Capital Punishment in Singapore - Public Debate

Public Debate

Public debate in the Singaporean news media on the death penalty is almost non-existent, although the topic does occasionally get discussed in the midst of major, well-known criminal cases. Efforts to garner public opinion on the issue are rare, although it has been suggested that the population is influenced by the traditional Chinese view which held that harsh punishment deters crime and helps maintain social peace and harmony. In October 2007, Senior Minister of State for Law and Home Affairs Ho Peng Kee said in Parliament that "Certain of us may hold the view that the death penalty should be abolished. But in a survey done two years ago, reported in the Straits Times, 95% of Singaporeans feel that the death penalty should stay. This is something which has helped us to be safe and secure all these years and it is only reserved for a very few select offences."

Joshua Benjamin Jeyaretnam, a former Member of Parliament in Singapore, was reportedly only given a few minutes to speak in Parliament on the issue before his comments were rebutted by Ho Peng Kee, Minister of State for Law and Home Affairs.

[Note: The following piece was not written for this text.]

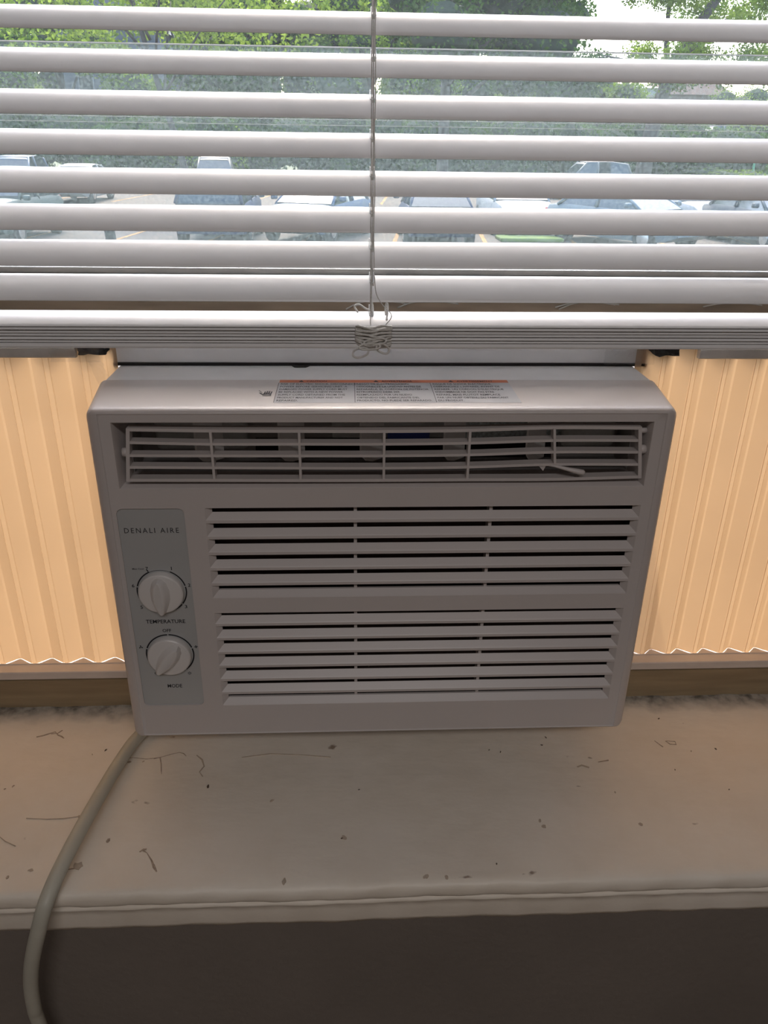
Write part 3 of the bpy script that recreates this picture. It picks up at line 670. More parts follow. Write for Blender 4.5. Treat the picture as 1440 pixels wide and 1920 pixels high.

Few other opposition members in parliament would bring up the issue, which may be reflective of a population generally indifferent to the matter.

Before the hanging of Shanmugam Murugesu, a three-hour vigil was held on 6 May 2005. The organisers of the event at the Furama Hotel said it was the first such public gathering organised solely by members of the public against the death penalty in Singapore. Murugesu had been arrested after being caught in possession of six packets containing just over 1 kg of cannabis after returning from Malaysia. He admitted knowledge of one of the packets, which contained 300 g, but not the other five. The event went unreported on the partially state-owned media and the police shut down an open microphone session just as the first person began to speak.

After the hanging of Van Tuong Nguyen, a Vietnamese-Australian from Melbourne, on 2 December 2005, Sister Susan Chia, province leader of the Good Shepherd Sisters in Singapore, declared that "The death penalty is cruel, inhumane and it violates the right to life." Chia and several other nuns comforted Nguyen's mother two weeks before his execution for heroin trafficking.

Singapore's death penalty laws have drawn comments in the media. For example, science fiction author William Gibson, while a journalist, wrote a travel piece on Singapore that he sarcastically titled "Disneyland with the Death Penalty."

In 2010 British author Alan Shadrake published his book Once a Jolly Hangman: Singapore Justice in the Dock, which was critical of the Singapore judicial system. Shadrake was arrested whilst promoting the book in Singapore and later sentenced to six weeks in prison for contempt of court. He is also charged with criminal defamation. The case attracted worldwide attention, putting the Singapore legal system in the spotlight. Shadrake apologised to the court if he had offended the sensitivities of the judiciary and did not mean to undermine the judges or the judiciary, but stood by his book, apart from one small mistake. My so-called apology was to merely point out that my book was sub-titled Singapore Justice in the Dock - NOT Singapore Judiciary in the Dock. I did not 'apologise' at all and welcomed the prison sentence which drew even more attention to the real issues. The many cases I exposed where various judges sentenced some accused to death despite dubious, suspect evidence concocted by the police and their informers while others with powerful countries behind them had their charges inexplicably reduced to a non-hanging offence. But Judge Loh completely ignored the evidence I produced in Once a Jolly Hangman even though he claimed to have read it from cover to cover. This proved again that the judiciary is not independent from the executive - a fact which the International Bar Association ably pointed out in its 2008 report on Singapore - and that the judicary has to do the governments bidding when it suits them. The judge, Quentin Loh, dismissed his apology as "nothing more than a tactical ploy in court to obtain a reduced sentence". Shadrake's conviction for scandalizing the court was upheld by the Court of Appeal.